My breakthrough in French and English (mostly on my own) happened later and it took a long time. All of it took place after I was 18 and most of it in my twenties. I began learning German when I was at the university, also in my twenties. I’ve learned Italian and Portuguese and improved my Latin (and some ancient Greek) much later than that and now (in my late forties) I’m learning Russian.
Along the way I’ve learned some modern Greek, Chinese and Japanese, although I didn’t get very far and I’ve forgotten almost all of those. Anyway, all that was in my thirties/forties.
Well that is encouraging Mostly because one of the languages you learned as an adult I am quite familiar with and your post alone speaks volumes toward how well you have mastered it.
Mostly demonstrations of people babbling away in foreign tongues just shows a level of confidence to me.
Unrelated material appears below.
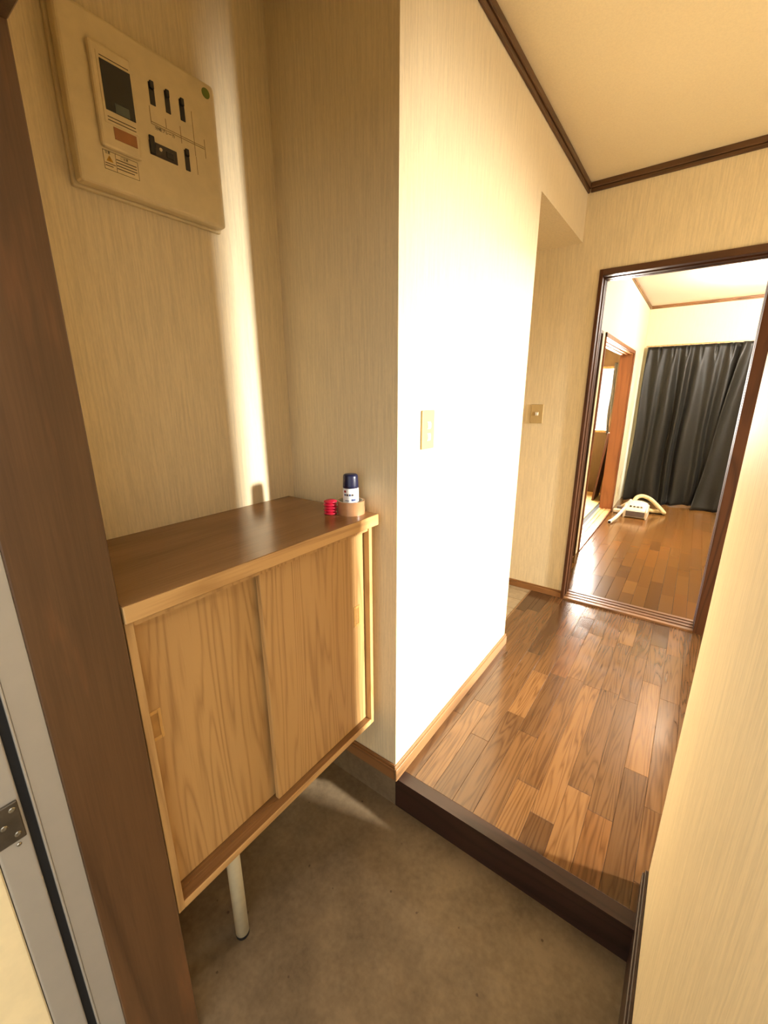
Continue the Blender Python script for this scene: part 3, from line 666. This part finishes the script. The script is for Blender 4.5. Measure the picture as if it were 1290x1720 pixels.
def curtain(name, label, x0, x1, z0, z1, y, amp, nf, seed, mat, group=None, flare=.0, pleat=None, taper=0., nx=None):
    """hanging cloth: pinch pleats at the top opening into deep uneven folds, hem pooling on the floor"""
    rn = random.Random(seed); nx = nx or nf*14; nz = 40
    ph = [rn.uniform(-.6, .6) for _ in range(nf+2)]
    bm = bmesh.new(); G = []
    for j in range(nz+1):
        v = j/nz; row = []
        for i in range(nx+1):
            u = i/nx; k = u*nf; w = k+.18*math.sin(3.1*k+seed)*min(1, v*2)
            fold = math.cos(2*math.pi*w+ph[int(k)]*0)
            a = amp*(.35+.65*min(1, v*2.2))
            a *= .75+.4*math.sin(1.7*k+seed)
            d = a*fold+.3*a*math.sin(5.3*w+4*v+seed)*v
            pin = max(0, 1-v/.10)
            d += -amp*.9*pin*max(0, math.cos(2*math.pi*k))**8
            x = x0+(x1-x0)*u+taper*v*(1-u)+.010*math.sin(9*v+5*u+seed)*v
            hem = max(0, (v-.94)/.06)
            yy_ = y-d-flare*v*v-.035*hem*math.sin(4.3*u*nf/3+seed)
            z = z1+(z0-z1)*v+.012*hem*math.sin(7*u*nf/4+seed*2)+.010*hem
            row.append(bm.verts.new((x, yy_, max(z, z0+.002))))
        G.append(row)
    for j in range(nz):
        for i in range(nx): bm.faces.new((G[j][i], G[j][i+1], G[j+1][i+1], G[j+1][i]))
    o = obj(name, bm, mat, smooth=True, origin=((x0+x1)/2, y, z0))
    s = o.modifiers.new('thickness', 'SOLIDIFY'); s.thickness = .003; s.offset = 0
    return tag(o, label, 'curtain', group)
curtain('curtain', 'wide charcoal curtain with pleats hanging behind the vacuum cleaner', .045, .985, ZH, 1.985, KY-.10, .042, 7, 3, M['curtain'], 'charcoal curtains over the glass door', flare=.10)
curtain('curtain', 'charcoal curtain panel overlapping in front at right, beside the doorway frame', .93, 1.95, ZH, 1.985, KY-.16, .040, 6, 8, M['curtain'], 'charcoal curtains over the glass door', flare=.14, taper=-.17)
cr = thing('curtain_rail', 'thin pale curtain rail above the charcoal curtains', 'curtain rail', (1.0, KY-.1, 1.99))
box('rail', (.03, KY-.125, 1.986), (1.98, KY-.10, 2.0), M['silly'], cr, bev=.002); box('bracket', (.06, KY-.11, 1.99), (.08, KY, 1.998), M['silly'], cr); box('bracket', (1.9, KY-.11, 1.99), (1.92, KY, 1.998), M['silly'], cr)
gd = thing('window_3', 'aluminium sliding glass door behind the charcoal curtains', 'glass door', (1.0, KY+.04, ZH), kind=S)
for a, b, yo in ((BX0, 1.02, .03), (.98, BX1, .065)):
    boxes('sash', [((a, KY+yo, ZH+.02), (a+.045, KY+yo+.03, BZ)), ((b-.045, KY+yo, ZH+.02), (b, KY+yo+.03, BZ)), ((a+.045, KY+yo, ZH+.02), (b-.045, KY+yo+.03, ZH+.09)), ((a+.045, KY+yo, BZ-.05), (b-.045, KY+yo+.03, BZ))], M['alu'], gd)
    box('pane', (a+.045, KY+yo+.013, ZH+.09), (b-.045, KY+yo+.017, BZ-.05), M['glass'], gd)
lc = curtain('lace_curtain', 'grey lace curtain edge at the right side of the tatami window', -.295, -.258, .93, 1.83, KY-.05, .012, 2, 5, M['lace'], flare=.02)
lb1 = box('leaning_board', (-.012, -.35, 0), (.012, .0, .86), M['board'], bev=.002)
lb1.location = (-.265, 5.14, ZH+.0125); lb1.rotation_euler = (0, math.radians(5.5), 0)
tag(lb1, 'dark wooden board leaning upright behind the tatami room jamb, nearer one', 'board', 'boards leaning in the tatami room')
lb2 = box('leaning_board', (-.012, -.35, 0), (.012, .0, .83), M['board'], bev=.002)
lb2.location = (-.180, 5.16, ZH+.0125); lb2.rotation_euler = (0, math.radians(4.0), 0)
tag(lb2, 'dark wooden board leaning upright beside the jamb, the one nearest the wall', 'board', 'boards leaning in the tatami room')

# kitchen ceiling lamp (just out of sight behind the wall, it throws light through the doorway)
LX, LY = 1.25, 3.95
kl = thing('pendant_lamp', 'round white pendant lamp of the kitchen, just out of sight', 'lamp', (LX, LY, ZK))
obj('ceiling_cap', solid_lathe(bmesh.new(), [(.055, ZK), (.055, ZK-.02), (.03, ZK-.04)], (LX, LY, 0), 24), M['white'], kl)
obj('cord', solid_lathe(bmesh.new(), [(.004, ZK-.04), (.004, 2.29)], (LX, LY, 0), 8), M['white'], kl)
obj('diffuser', solid_lathe(bmesh.new(), [(.05, 2.29), (.14, 2.27), (.19, 2.23), (.19, 2.21), (.15, 2.17), (.05, 2.15)], (LX, LY, 0), 40), M['lamp'], kl, smooth=True)

# ------------------------------------------------------------------ vacuum cleaner
vc = thing('vacuum_cleaner', 'cream canister vacuum cleaner with hose and wand lying on kitchen floor', 'vacuum cleaner', (.27, 4.32, ZH))
pr = [(4.225, .012), (4.225, .080), (4.238, .100), (4.27, .128), (4.32, .156), (4.38, .170), (4.44, .160), (4.48, .125), (4.50, .07), (4.50, .012)]
bm = bmesh.new(); secs = []
for i in range(13):
    u = -1+i/6; sc_ = 1-.32*abs(u)**2.6
    secs.append([bm.verts.new((.267+.098*u, y, ZH+.012+(z-.012)*(1 if z <= .081 and y < 4.24 else (.080+(z-.080)*sc_)/z if z > .080 else 1))) for y, z in pr])
for a_, b_ in zip(secs, secs[1:]):
    for k in range(len(pr)):
        n_ = (k+1) % len(pr); bm.faces.new((a_[k], a_[n_], b_[n_], b_[k]))
bm.faces.new(secs[0]); bm.faces.new(secs[-1][::-1])
vb = obj('body', bm, M['vac'], vc, smooth=True)
for p in vb.data.polygons: p.use_smooth = len(p.vertices) == 4 and abs(p.normal.y) < .98 and abs(p.normal.z) < .995
box('front_grille', (.178, 4.219, ZH+.018), (.356, 4.226, ZH+.078), M['vacg'], vb, bev=.002)
for x in (.153, .364):
    bm = bmesh.new(); sp = [(4.215, 0), (4.215, .085), (4.235, .112), (4.29, .134), (4.37, .142), (4.45, .122), (4.49, .07), (4.49, 0)]
    extr(bm, [(x, y, ZH+z) for y, z in sp], (.017, 0, 0)); bmesh.ops.bevel(bm, geom=bm.edges[:], offset=.004, segments=2, affect='EDGES'); obj('side_plate', bm, M['vac'], vc)
for k, x in enumerate((.215, .25, .285, .318)):
    bm = bmesh.new(); solid_lathe(bm, [(.011, 0), (.010, .012), (.006, .014)], (x, 4.262, ZH+.119), 16); obj('button', bm, M['vacg' if k else 'black'], vb)
def smooth_tube(name, ctrl, r, mat, par, n=10, rib=0):
    pts = spline(ctrl, n); rad = [r*(1+rib*(i % 2)) for i in range(len(pts))] if rib else r
    o = obj(name, tube(bmesh.new(), pts, rad, 14), mat, par, smooth=not rib); return o
smooth_tube('hose', [(.22, 4.44, ZH+.11), (.235, 4.48, ZH+.175), (.29, 4.52, ZH+.20), (.37, 4.54, ZH+.17), (.45, 4.55, ZH+.10), (.515, 4.55, ZH+.035), (.50, 4.60, ZH+.028), (.42, 4.58, ZH+.028), (.36, 4.50, ZH+.05)], .0215, M['hose'], vc, 12, .05)
smooth_tube('wand', [(.083, 3.86, ZH+.019), (.125, 4.08, ZH+.045), (.195, 4.42, ZH+.155)], .0165, M['vac'], vc, 6)
bm = bmesh.new(); tube(bm, [(.079, 3.842, ZH+.0185), (.084, 3.868, ZH+.021)], .0185, 16); obj('wand_tip', bm, M['white'], vc)
bm = bmesh.new(); tube(bm, [(.081, 3.852, ZH+.0187), (.0786, 3.8405, ZH+.0182)], .0145, 16); obj('wand_bore', bm, M['black'], vc)
bm = bmesh.new(); badd(bm, (.055, 4.47, ZH+.002), (.15, 4.55, ZH+.058), .012, 2); obj('floor_tool', bm, M['vacg'], vc)
bm = bmesh.new(); tube(bm, [(.10, 4.50, ZH+.05), (.15, 4.47, ZH+.10), (.20, 4.43, ZH+.15)], .017, 14); obj('handle', bm, M['vac'], vc)
bm = bmesh.new(); badd(bm, (.035, 4.36, ZH+.002), (.115, 4.42, ZH+.045), .01, 2); obj('nozzle', bm, M['vac'], vc)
I am not well positioned to judge the ‘quality’ of what they are saying… unless its English
Anyhow, thank you for the pick-me-up. This week has been a harder slog working through material.
I’m very glad if you found my post useful. Because I’ve been through the process of learning languages a couple of times, now i can take it easy when I run into difficulties. For example, I remember I thought that I could never learn English because it seemed to be impossible to remember the spelling and pronunciation of each word separately. I also remember when I kept confusing German “schweigen” (be silent) with “wiegen” (weigh), when I had to look up hundreds of times the right conjugation of “recevoir”, …
And, after some time, I did learn and now I feel confident. Be sure that I stumble once and again on Russian expressions, vocabulary, grammar, etc. I just know that this is normal and that some degre of frustration is part of the process.
Keep that in mind, take it easy and don’t give up. I’m sure you’ll get there.